Commissioner Jay, who led the initiative, framed the measures as public‑safety actions prompted by constituent concerns dating to 2020. He said the plan splits the effort into two tracks: a resolution encouraging quarterly coordination among pole owners and attachers, and a narrower ordinance to require removal or remediation of poles deemed to present imminent safety hazards.

"Once you start seeing these double poles, you can't unsee them," Commissioner Jay said, showing photographs of leaning, shredded or abandoned poles in multiple districts and urging a one‑year effort to coordinate removals.

Representatives of major pole owners and attachers — including AT&T (Alan Hill) and Knoxville Utilities Board (Erin Gill) — praised the resolution's collaborative approach but urged caution about the ordinance's proposed enforcement mechanisms. Alan Hill, AT&T regional director for external and legislative affairs, said the industry participates in the National Joint Utility Notification System (often called "ENGINs" in testimony), which sequences required transfers and work among multiple attachers, and warned that provisions seeking disclosure of private joint‑use agreements or permit revocation could impinge on proprietary arrangements and state/federal jurisdiction.

KUB's Erin Gill confirmed the utilities' awareness of a backlog in pole removals, described a 40 percent reduction in KUB's specific backlog since 2021 and said KUB had removed more than 2,000 poles in recent years. She said the system tracks work orders and that ticketing and field reporting sometimes explain delays.

Director Jim Snowden (Engineering/Public Works) described the county's interest as limited to right‑of‑way safety: the ordinance's immediate‑safety provisions would give owners seven days to remediate an imminent hazard (for example by setting a new pole and moving critical facilities), while the resolution would create a forum for quarterly coordination and progress reporting.
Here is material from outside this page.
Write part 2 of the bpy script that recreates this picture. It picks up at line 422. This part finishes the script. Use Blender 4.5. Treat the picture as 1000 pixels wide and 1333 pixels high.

Attorneys and company representatives raised operational concerns about penalties in the proposed ordinance. Some attachers asked that the county avoid requiring disclosure of private contractual terms between utilities and their attachers; others suggested monetary fines as a clearer enforcement lever if a penalty is needed.

Commissioner Durrett recused himself for the items because of current employment with a pole attacher; the commission approved moving the resolution forward without recommendation and advanced the ordinance O-24-3-101 on first reading.

The county staff and stakeholders agreed to begin quarterly coordination meetings to establish baseline data (number and location of redundant/ready‑to‑pull poles) and to prioritize immediate hazards. County engineering staff said they are working to secure access to the joint‑ticketing system used by utilities to better track progress.